Uri Avnery's Column 

A White Slip of Paper


translated from unabridged version of article published 10/May/99 Ma'ariv

A few intellectuals on the Left are once again encouraging that voters submit blank ballots. Their slogan is: A White Slip of Paper. White is the color of purity. The color of conscience. The color of innocence. A person of conscience, they say, can vote only for a totally trustworthy candidate, one who would lead an ethical government, one who would lay out in advance his clear and credible credo on all matters that concern peace, social justice and an ethical policy. Let him state the truth, the whole truth and nothing but the truth during the election campaign. For the lack of such a candidate, a person of conscience must express his or her protest with a blank slip of paper.

In my opinion, this is actually an immoral approach, as well as an inefficient one.

The "white" ones say: All the candidates are bad. All are the same. There is no difference between Netanyahu, Barak and Mordechai. And therefore one shouldn't vote for any of them.

It sounds lovely, but it isn't logical. The same? Are there ever any two people who are "the same?" Is it possible that two politicians from different camps could be exactly "the same" in their views, personality, moral values or performance capability?

Okay, the "whites" may claim, perhaps not exactly the same, but almost. The difference between them is small.

And this is where the matter of morality comes in. A small difference? How small? When the stakes are war and peace, literally life or death? The lives of youths who are still with us, and who would be sentenced to death by the policies of one, versus being allowed to live and raise families and live out their natural lives by the policies of the other. Just how small need the difference be in order to change the destiny of even one person?

Then there are such matters as making a living. Poverty. Unemployment. Economic growth. Education. Freedom of conscience. Freedom of choice. The rule of law. Security. Those and dozens of other issues which determine our daily lives. If there is a "small difference" between the candidates -- is it really such a negligible matter?

The use of a blank ballot may appear as an act of protest, but in reality it is merely an act of resignation. There are those who believe that it teaches a lesson to the leaders, who would learn to treat us differently the next time around. But it is a risky gamble. The reward and punishment system may work in the free market: A mass boycott of a particular product in favor of another will affect the producers. Not so in the world of politics. Barak still expresses the views of the vast majority of the Leftist and Centrist camps. The weight of the consistent Left is too weak to force Barak to lean towards it, when the price is certain loss of a large chunk of voters, large enough to bring victory to the Right and with it a catastrophe. In a democracy, work is harder and more serious -- large sectors of the public must be convinced about the rightness of the new path, if one wants the leaders, too, to change their ways and means.

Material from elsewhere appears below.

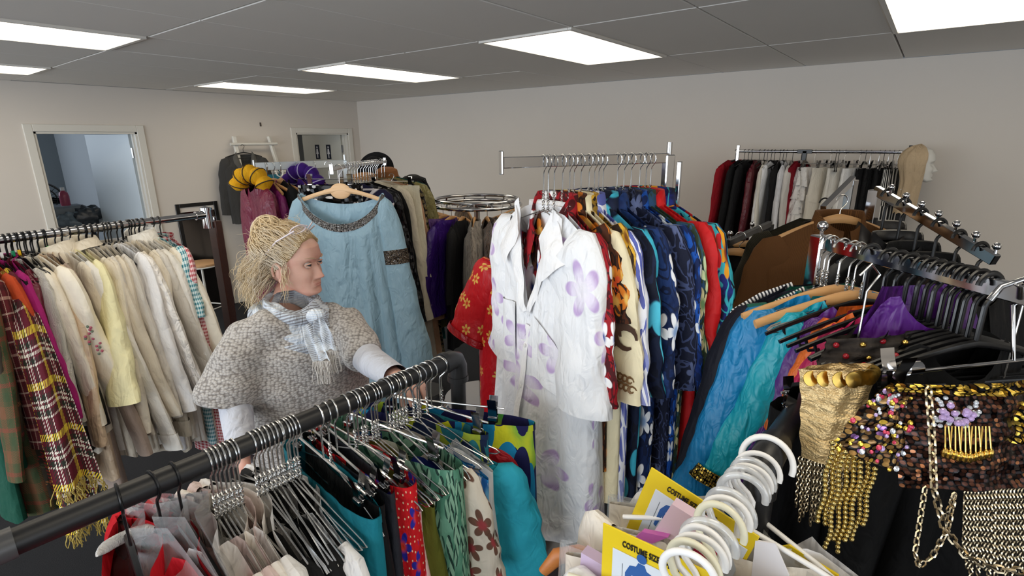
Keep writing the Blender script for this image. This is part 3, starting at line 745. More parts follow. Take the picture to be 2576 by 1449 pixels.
# (hook px, label, material, options)
L2 = [
 (-135, 'dark green plain shirt at the far left edge, under the tartans', cloth('0f4a3a'), dict(L=.85, W=.22, sleeve=.6, lite=True)),
 (-70, 'olive and rust checked flannel shirt at the left edge', greenplaid, dict(L=.86, W=.235, sleeve=.62, T=.04)),
 (-40, 'brown plaid wool coat with orange and red stripes at the left edge', brownplaid, dict(L=.82, W=.235, sleeve=.5, T=.05)),
 (-18, 'dark red patterned shirt hanging at the left edge of the rail', redplaid, dict(L=.7, W=.21, sleeve=.55)),
 (2, 'rust orange shirt between the dark red shirt and the tartan wrap', cloth('b8451e'), dict(L=.7, W=.215, sleeve=.5)),
 (16, 'black quilted waistcoat next to the tartan wrap', cloth('121214'), dict(L=.7, W=.225, sleeve=0, T=.045)),
 (36, 'burgundy wool dress behind the tartan wrap', cloth('5c1c2a'), dict(L=.8, W=.21, sleeve=.55)),
 (52, 'magenta velvet top next to a grey knit', velvet('a0246e'), dict(L=.66, W=.205, sleeve=.5)),
 (70, 'burgundy blouse squeezed between magenta velvet and grey knit', satin('6a2030'), dict(L=.7, W=.2, sleeve=.58, lite=True)),
 (82, 'pale grey speckled knit cardigan between magenta and black', fur('bdb8ac', 'd6d2c8', 40.), dict(L=.6, W=.2, sleeve=.52)),
 (98, 'black sheer blouse beside the cream blouses', satin('141416', .4), dict(L=.7, W=.205, sleeve=.56)),
 (116, 'cream blouse beside the black blouse on the chrome rail', cream, dict(L=.72, W=.21, sleeve=.55)),
 (128, 'ivory blouse with pink flower embroidery on its short wide sleeve', cloth('efe6d4', .75, .1, .4), dict(L=.66, W=.245, sleeve=.47, sr=(.095, .09), T=.03)),
 (142, 'shiny beige blouse with a white round neck binding', beige_s, dict(L=.86, W=.21, sleeve=.62, sr=(.07, .05))),
 (160, 'mushroom brown long blouse low between the cream blouses', mushroom, dict(L=.95, W=.2, sleeve=.72, sr=(.065, .055))),
 (176, 'ivory pleated blouse left of the pale yellow one', cream2, dict(L=.8, W=.21, sleeve=.66, collar=True)),
 (190, 'cream shirt with a long buttoned cuff', offw, dict(L=.78, W=.225, sleeve=.74, sr=(.075, .048), cuff=True)),
 (206, 'pale yellow blouse with wide bell sleeve', yellowc, dict(L=.78, W=.225, sleeve=.5, sr=(.07, .105))),
 (222, 'cream band-collar blouse with a stiff upright neck', cream2, dict(L=.8, W=.21, sleeve=.62, collar='band')),
 (236, 'cream shirt right of the band-collar blouse', cream, dict(L=.82, W=.212, sleeve=.64)),
 (248, 'off-white shirt, third left of the bright white shirt', palegrey, dict(L=.8, W=.215, sleeve=.62)),
 (260, 'ecru shirt, second left of the bright white shirt', cream2, dict(L=.84, W=.21, sleeve=.64)),
 (272, 'pale grey blouse just left of the bright white shirt', palegrey, dict(L=.82, W=.21, sleeve=.63)),
 (284, 'bright white shirt in the middle of the cream blouses', white_c, dict(L=.86, W=.22, sleeve=.62, sr=(.075, .055))),
 (296, 'crinkled shiny ivory blouse right of the bright white shirt', whitesat, dict(L=.8, W=.225, sleeve=.62, sr=(.078, .06))),
 (308, 'ecru blouse with a loose ruffled cuff near the knitted sweater', cream2, dict(L=.88, W=.215, sleeve=.72, sr=(.07, .06), cuff=True)),
 (320, 'cream shirt beside the crinkled ivory blouse', cream, dict(L=.84, W=.21, sleeve=.66)),
 (331, 'oatmeal shirt near the right end of the blouse row', palegrey, dict(L=.86, W=.22, sleeve=.66)),
 (340, 'white shirt with raised shoulders near the end of the row', offw, dict(L=.86, W=.225, sleeve=.66, sr=(.08, .055), collar=True)),
 (349, 'last cream shirt before the gingham dresses', cream, dict(L=.9, W=.23, sleeve=.68, sr=(.08, .055))),
 (368, 'teal and white gingham dress with short sleeve', tealg, dict(L=.9, W=.225, sleeve=.27, sr=(.075, .07))),
 (380, 'red and white gingham dress behind the teal gingham', redg, dict(L=.98, W=.235, sleeve=.42, sr=(.075, .07), hem=.26)),
]
tags = {2: '128a5c', 52: 'e8e8e8', 82: '0f8a5e', 98: 'e8b818', 160: '3ab04a', 190: 'd8262c', 206: 'f0c020', 176: '3c4fa0'}
def _remap(px): return 55 + (px - 116)*(378 - 55)/(364 - 116) if px >= 116 else -150 + (px + 95)*(55 + 150)/(116 + 95)
for px, lab, mat, o in L2:
    p, yw = put_hanger2(_remap(px), tags.get(px))
    o = dict(o); col = o.pop('collar', None); cf = o.pop('cuff', None)
    nm = 'dress' if 'dress' in lab else 'coat' if 'coat' in lab else 'waistcoat' if 'waistcoat' in lab else 'blouse' if 'blouse' in lab or 'top' in lab else 'cardigan' if 'cardigan' in lab else 'shirt'
    g = garment(nm, lab, nm, p, yw, mat, top=.056, neck=(.06, .025, .0), T=o.pop('T', .024), fold=(2.5, .002, .01), sflat=.36, sout=random.uniform(.06, .26), sfwd=random.uniform(-.10, .14), bend=random.uniform(-.1, .12), collar=((col if isinstance(col, str) else 'shirt', mat) if col else None), cuff=mat if cf else None, group='clothes on the left chrome rail', **o)
for px in (8, 26, 44, 60, 76, 90, 107, 150, 214, 229, 242, 266, 290, 302, 326, 345): put_hanger2(px)

# tartan wrap folded over the front shoulders of the dark clothes, with a knotted yarn fringe
wrap = thing('tartan_wrap', 'maroon, yellow and white tartan wool wrap with fringe, hanging over dark clothes', 'wrap', (RA.x + .2, RA.y + .1, 0))
def wrap_layer(name, top, bot, w0, w1, xoff, seed, parent):
    a, b = Vector(top) - wrap.location, Vector(bot) - wrap.location; rows = []; uvs = []; nr, nc = 40, 22; r = np.random.RandomState(seed)
    for i in range(nr + 1):
        s_ = i/nr; c = a.lerp(b, s_); w = w0 + (w1 - w0)*s_**.8; row = []; ur = []
        for j in range(nc + 1):
            u = j/nc - .5
            row.append((c.x + xoff + .016*math.sin(u*9 + seed + 2*s_)*(.4 + s_) - .16*(1 - s_)**6 - .05*abs(u)*(1-s_), c.y + u*w, c.z + .01*math.sin(u*7 + seed))); ur.append((u*.34 + .2*seed, s_*.9))
        rows.append(row); uvs.append(ur)
    o = MB().grid(np.array(rows), np.array(uvs)).build(name, tartan, parent, auto=False)
    f = MB()
    for j in range(0, nc*2 + 1):
        p = Vector(rows[-1][j//2]); yj = p + Vector((r.uniform(-.004, .004), (j % 2)*w1/nc/2, 0)); pts = [yj]
        for k in range(5): yj = yj + Vector((r.uniform(-.006, .006), r.uniform(-.006, .006), -.010)); pts.append(yj)
        f.tube(pts, .0015, 5)
    f.build('fringe', simple('wool_fringe', 'b9a256', .9, var=.4, bscale=90.), o)
    return o
wrap_layer('front_layer', at_x(40, 700, -2.17), at_x(198, 1215, -2.0), .06, .115, 0, 1, wrap)
wrap_layer('back_layer', at_x(55, 705, -2.20), at_x(218, 1320, -2.06), .06, .11, 0, 2, wrap)
# flower embroidery on the ivory blouse sleeve is stitched on as raised thread
emb = [o for o in COL.objects if o.get('label', '').startswith('ivory blouse with pink flower')][0]
sl = [c for c in emb.children if c.name.startswith('sleeve')][-1]
_v = np.array([v.co[:] for v in sl.data.vertices]); 
me_ = MB(); r_ = random.Random(3); me2 = MB()
for k in range(16):
    zt = _v[:, 2].max() - .2 - .007*k; near = _v[np.abs(_v[:, 2] - zt) < .03]; q = near[np.argmax(near[:, 0] - near[:, 1]*.6)]
    p = Vector(q) + Vector((.0, r_.uniform(-.018, .004), zt - q[2]))
    (me_ if k % 3 else me2).lathe([(0, .004), (.0035, .002), (.005, 0), (0, -.002)], p, 7, Matrix.Rotation(1.2, 3, 'Y'))
me_.build('pink_embroidery', simple('pink_thread', 'b05a70', .7), sl); me2.build('green_embroidery', simple('green_thread', '6c7a6a', .7), sl)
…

Ehud Barak is far from my ideal candidate. Some of the things that he has said during the campaign raise my hackles, even when I understand the strategic calculations behind them. But it behooves us to look closely at some of those "small differences" between him and Netanyahu:

  • We are not electing just a Prime Minister but also the party which is behind him. Is there really just a "small difference" between such men as Shlomo Ben-Ami, Yossi Beilin, Avraham Burg, Chaim Ramon and Uzi Bar'Am, all doves' who heard the list of the Labor ("one Israel") patry and the likes of Tsakhi Ha'Negbi, Limor Livnat, Doron Shmueli and Israel Katz, all of them hawks with a record of oral and/0or physical violence, to say nothing of Ariel Sharon?
  • In fact, we also elect indirectly many hundreds of other key people, from the General Director of the Israeli Broadcasting Authority to the Ambassador of Israel to Washington. Are all these people "the same?"
  • On the matter of political hygiene, moral values, securing the rule of law and democratic procedures, is there only a small difference between the two camps? The poisoned public discourse, the wild demagoguery, the general atmosphere of daily incitement under Netanyahu -- are these negligible matters, or do they touch the very core of our society and state?
  • The "whites" assert that there will be a national unity government, and that therefore it doesn't matter who is elected Prime Minister. I am willing to go so far as to say: Even if, heaven forbid, such a government becomes a reality, there still is a vast difference between a national unity government with Netanyahu as its leader, and a national unity government with Barak as its leader, whose ear would be leaning toward the U.S. and Europe, and who has behind him the legacy of Yitzhak Rabin. And it goes without saying that the very danger of a national unity government would greatly diminish if Barak and his people could set up a viable coalition without the right-wing.

The color white is also the color of the flag of surrender. At a time when the enemies of peace, the despoilers of the country and the hate-mongers are mobilizing to their last man in order to force us into another four years of disaster, standing by passively is an intolerable self-indulgence.